By this point, however, I was sufficiently lost in GoW to be in a forgiving mood. It’s a good thing that these superfluous spots of melodrama did not come in the early part of the film though – because that’s the part that demands patience, when we are being introduced to too many characters while also dealing with the fact that Kashyap has cast two actors each to play certain parts to deal with the passage of time. If a film requires undivided attention, that’s okay; if it makes you feel you need a book to note down names and connections, there’s a problem. With too much going on in the first half, it’s hard to completely relate to any of the characters. Post-interval though, GoW settles into a surprisingly comfortable rhythm of humour blended with chilling, ferocious carnage, aided by Sneha Khanwalkar’s catchy songs and their delightfully cheeky lyrics – Kehke loonga, one song goes, most reassuringly.
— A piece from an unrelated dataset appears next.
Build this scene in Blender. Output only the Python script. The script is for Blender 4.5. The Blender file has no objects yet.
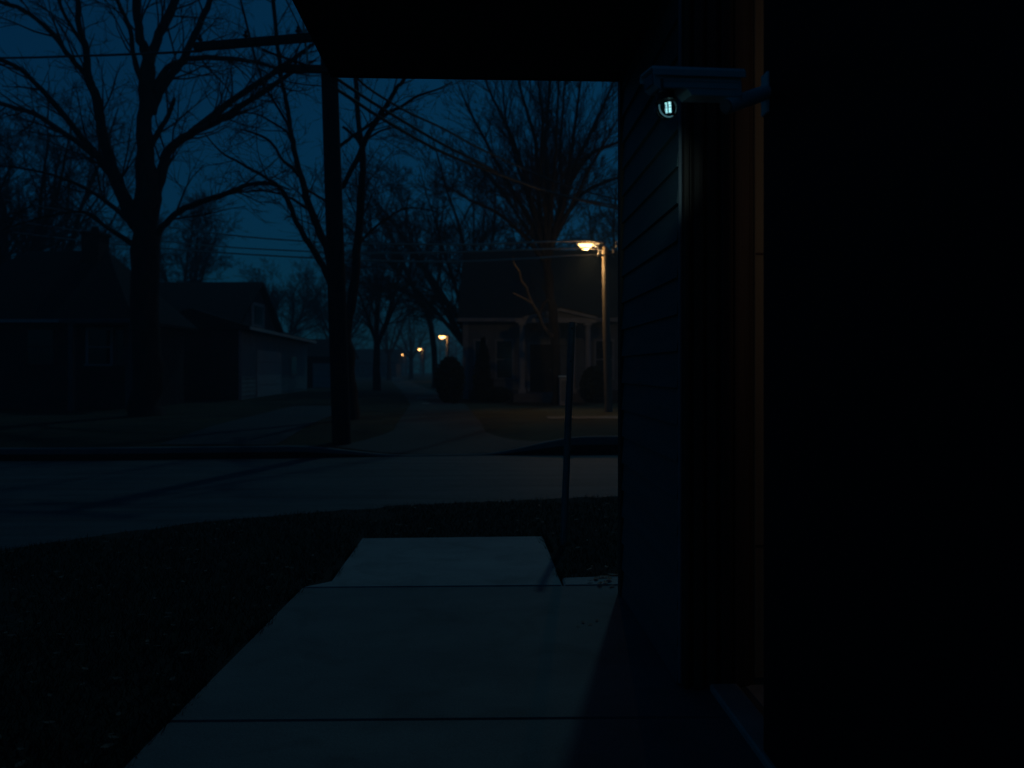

The casting is excellent. Manoj Bajpayee  is a perfect choice as the vicious-at-work, sleazy-yet-servile-at-home, sexually predatory Sardar Khan. My personal pick of the cast though are Richa Chadda as Sardar’s aggressive yet doting wife, Reemma Sen as the seemingly coy yet sexually assertive other woman, the amazingly versatile Nawazuddin Siddiqui as his druggie son Faisal Khan and director-turned-actor Tigmanshu Dhulia as Ramadhir Singh. In fact, there are so many lovely actors in this film that it’s a pity space does not permit me to name them all.
For me, Paanch remains Anurag Kashyap’s best work in a mostly remarkable filmography. In GoW 1, almost everything I’d want snipped off came in the first half of the film, so what has remained with me is the crackling second half followed by a Nawazuddin-filled trailer for GoW 2. It is not in the league of Paanch, but GoW 1 is still bloody good.
Rating (out of five): ***1/4
CBFC Rating:                       A
Language:                              Hindi


1 comment:

  1. I didn't realize that Ramadhir is actually the director Tigmanshu Dhulia! Well, he did a pretty fine job. I'd give the movie 4 stars. Loved it!